* [Written task]:
Check each line of the material below for "picture", then copy the ones that contain it.
================
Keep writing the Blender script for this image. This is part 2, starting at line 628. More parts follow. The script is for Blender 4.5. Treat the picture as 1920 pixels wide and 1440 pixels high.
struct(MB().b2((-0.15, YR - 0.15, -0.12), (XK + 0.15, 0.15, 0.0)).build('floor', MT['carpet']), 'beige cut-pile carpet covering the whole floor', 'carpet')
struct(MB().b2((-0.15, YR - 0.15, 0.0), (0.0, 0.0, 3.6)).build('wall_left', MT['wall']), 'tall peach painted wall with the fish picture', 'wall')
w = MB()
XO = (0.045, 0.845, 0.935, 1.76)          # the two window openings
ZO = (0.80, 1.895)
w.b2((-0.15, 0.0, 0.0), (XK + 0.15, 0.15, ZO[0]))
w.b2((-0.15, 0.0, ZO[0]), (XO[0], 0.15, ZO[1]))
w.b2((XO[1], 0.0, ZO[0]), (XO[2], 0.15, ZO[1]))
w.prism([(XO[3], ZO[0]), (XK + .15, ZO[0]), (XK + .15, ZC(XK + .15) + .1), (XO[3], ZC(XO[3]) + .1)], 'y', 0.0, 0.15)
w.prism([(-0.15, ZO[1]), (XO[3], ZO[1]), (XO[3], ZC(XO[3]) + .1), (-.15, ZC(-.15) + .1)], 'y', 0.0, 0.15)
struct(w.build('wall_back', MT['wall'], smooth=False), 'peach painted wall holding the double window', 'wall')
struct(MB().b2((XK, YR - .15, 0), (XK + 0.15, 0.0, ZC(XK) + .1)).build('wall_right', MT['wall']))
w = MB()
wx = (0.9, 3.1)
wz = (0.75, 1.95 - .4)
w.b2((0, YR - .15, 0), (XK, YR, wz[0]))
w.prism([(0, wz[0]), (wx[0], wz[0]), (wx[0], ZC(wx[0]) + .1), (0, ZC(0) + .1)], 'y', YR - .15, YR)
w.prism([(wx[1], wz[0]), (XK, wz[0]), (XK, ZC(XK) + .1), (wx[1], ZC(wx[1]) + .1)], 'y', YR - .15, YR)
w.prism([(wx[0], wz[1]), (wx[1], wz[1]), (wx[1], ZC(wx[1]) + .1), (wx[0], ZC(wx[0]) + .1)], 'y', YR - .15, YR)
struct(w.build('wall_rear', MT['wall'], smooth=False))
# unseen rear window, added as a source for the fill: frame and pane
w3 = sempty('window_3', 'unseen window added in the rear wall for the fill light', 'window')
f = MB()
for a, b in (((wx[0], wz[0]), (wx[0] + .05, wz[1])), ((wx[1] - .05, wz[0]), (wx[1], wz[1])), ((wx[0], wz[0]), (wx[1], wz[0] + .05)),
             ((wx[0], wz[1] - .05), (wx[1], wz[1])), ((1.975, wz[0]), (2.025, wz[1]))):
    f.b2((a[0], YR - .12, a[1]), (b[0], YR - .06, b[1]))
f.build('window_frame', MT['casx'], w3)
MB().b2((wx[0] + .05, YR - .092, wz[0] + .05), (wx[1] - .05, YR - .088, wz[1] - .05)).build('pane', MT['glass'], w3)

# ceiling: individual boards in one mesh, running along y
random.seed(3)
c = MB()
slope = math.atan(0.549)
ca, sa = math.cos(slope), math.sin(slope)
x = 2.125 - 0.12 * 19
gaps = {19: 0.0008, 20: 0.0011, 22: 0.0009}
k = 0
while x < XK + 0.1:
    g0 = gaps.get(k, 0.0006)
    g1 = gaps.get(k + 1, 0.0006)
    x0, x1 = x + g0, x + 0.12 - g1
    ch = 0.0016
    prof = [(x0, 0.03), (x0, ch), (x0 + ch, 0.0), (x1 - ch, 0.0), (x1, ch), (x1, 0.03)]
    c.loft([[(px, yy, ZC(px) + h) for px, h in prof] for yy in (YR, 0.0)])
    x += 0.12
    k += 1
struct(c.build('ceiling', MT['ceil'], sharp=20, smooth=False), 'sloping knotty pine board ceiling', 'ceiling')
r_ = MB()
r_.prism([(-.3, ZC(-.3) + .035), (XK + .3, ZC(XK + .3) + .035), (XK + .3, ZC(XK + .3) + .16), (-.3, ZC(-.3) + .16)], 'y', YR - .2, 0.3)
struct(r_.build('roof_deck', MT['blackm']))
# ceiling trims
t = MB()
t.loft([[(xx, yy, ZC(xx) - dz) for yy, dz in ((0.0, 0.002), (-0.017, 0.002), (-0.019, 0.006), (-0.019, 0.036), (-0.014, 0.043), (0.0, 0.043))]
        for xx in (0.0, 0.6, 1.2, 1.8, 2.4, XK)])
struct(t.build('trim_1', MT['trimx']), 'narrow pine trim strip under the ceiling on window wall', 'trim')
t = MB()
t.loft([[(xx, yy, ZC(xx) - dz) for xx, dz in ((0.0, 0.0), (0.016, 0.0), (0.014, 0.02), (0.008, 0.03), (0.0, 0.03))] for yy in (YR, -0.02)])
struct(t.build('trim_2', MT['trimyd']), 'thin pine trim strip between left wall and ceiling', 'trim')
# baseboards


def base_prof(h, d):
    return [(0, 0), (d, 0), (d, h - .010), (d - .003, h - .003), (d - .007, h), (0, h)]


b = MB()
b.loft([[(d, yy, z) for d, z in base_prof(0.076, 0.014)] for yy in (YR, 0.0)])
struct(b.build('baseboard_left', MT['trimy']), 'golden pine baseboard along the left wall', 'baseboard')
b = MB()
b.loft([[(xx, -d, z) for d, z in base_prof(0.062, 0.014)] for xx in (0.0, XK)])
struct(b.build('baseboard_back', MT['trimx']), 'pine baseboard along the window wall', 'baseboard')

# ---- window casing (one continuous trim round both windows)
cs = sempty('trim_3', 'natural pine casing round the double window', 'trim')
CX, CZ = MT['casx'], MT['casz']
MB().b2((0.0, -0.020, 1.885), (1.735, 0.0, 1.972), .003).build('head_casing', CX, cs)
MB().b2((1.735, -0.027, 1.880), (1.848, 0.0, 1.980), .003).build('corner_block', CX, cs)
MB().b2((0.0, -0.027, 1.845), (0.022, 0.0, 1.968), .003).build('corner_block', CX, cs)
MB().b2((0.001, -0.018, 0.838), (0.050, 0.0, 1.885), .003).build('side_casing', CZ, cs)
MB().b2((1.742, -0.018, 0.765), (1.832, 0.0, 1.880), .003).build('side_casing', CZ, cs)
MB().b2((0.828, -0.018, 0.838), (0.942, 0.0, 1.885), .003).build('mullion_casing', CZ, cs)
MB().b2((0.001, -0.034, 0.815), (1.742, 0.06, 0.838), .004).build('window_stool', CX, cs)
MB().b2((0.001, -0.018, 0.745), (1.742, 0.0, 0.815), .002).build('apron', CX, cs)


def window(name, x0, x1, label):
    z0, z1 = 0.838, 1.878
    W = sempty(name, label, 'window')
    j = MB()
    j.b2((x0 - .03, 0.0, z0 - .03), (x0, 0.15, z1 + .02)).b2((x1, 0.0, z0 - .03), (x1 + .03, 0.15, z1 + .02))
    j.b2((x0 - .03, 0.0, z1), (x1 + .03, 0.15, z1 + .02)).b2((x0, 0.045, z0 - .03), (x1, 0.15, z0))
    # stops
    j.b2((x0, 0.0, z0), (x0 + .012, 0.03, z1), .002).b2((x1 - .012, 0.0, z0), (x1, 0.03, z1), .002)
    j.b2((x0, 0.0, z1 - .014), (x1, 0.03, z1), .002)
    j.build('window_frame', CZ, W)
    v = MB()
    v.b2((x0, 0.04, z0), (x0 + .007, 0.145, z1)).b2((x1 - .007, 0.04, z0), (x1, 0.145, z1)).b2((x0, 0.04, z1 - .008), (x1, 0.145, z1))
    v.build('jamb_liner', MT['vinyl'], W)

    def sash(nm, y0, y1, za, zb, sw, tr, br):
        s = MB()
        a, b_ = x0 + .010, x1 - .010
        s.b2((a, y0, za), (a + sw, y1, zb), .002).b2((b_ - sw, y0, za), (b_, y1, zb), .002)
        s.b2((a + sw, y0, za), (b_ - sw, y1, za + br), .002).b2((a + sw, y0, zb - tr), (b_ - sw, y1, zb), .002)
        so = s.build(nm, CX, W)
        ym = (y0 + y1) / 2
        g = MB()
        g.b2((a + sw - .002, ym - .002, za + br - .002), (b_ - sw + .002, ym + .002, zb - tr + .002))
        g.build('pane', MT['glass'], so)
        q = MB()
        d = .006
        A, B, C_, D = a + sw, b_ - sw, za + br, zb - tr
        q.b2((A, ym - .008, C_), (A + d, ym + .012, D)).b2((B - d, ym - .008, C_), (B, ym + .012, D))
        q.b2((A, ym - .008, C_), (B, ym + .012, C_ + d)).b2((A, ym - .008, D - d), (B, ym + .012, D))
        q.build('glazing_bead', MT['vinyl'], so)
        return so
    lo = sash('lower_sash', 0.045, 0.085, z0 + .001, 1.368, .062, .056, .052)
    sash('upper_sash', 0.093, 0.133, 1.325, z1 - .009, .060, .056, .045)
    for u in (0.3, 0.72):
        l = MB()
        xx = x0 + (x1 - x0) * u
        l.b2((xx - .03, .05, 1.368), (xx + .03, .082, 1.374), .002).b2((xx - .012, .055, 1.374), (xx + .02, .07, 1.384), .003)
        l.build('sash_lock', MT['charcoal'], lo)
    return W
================
* [Full response]:
Keep writing the Blender script for this image. This is part 2, starting at line 628. More parts follow. The script is for Blender 4.5. Treat the picture as 1920 pixels wide and 1440 pixels high.
struct(MB().b2((-0.15, YR - 0.15, 0.0), (0.0, 0.0, 3.6)).build('wall_left', MT['wall']), 'tall peach painted wall with the fish picture', 'wall')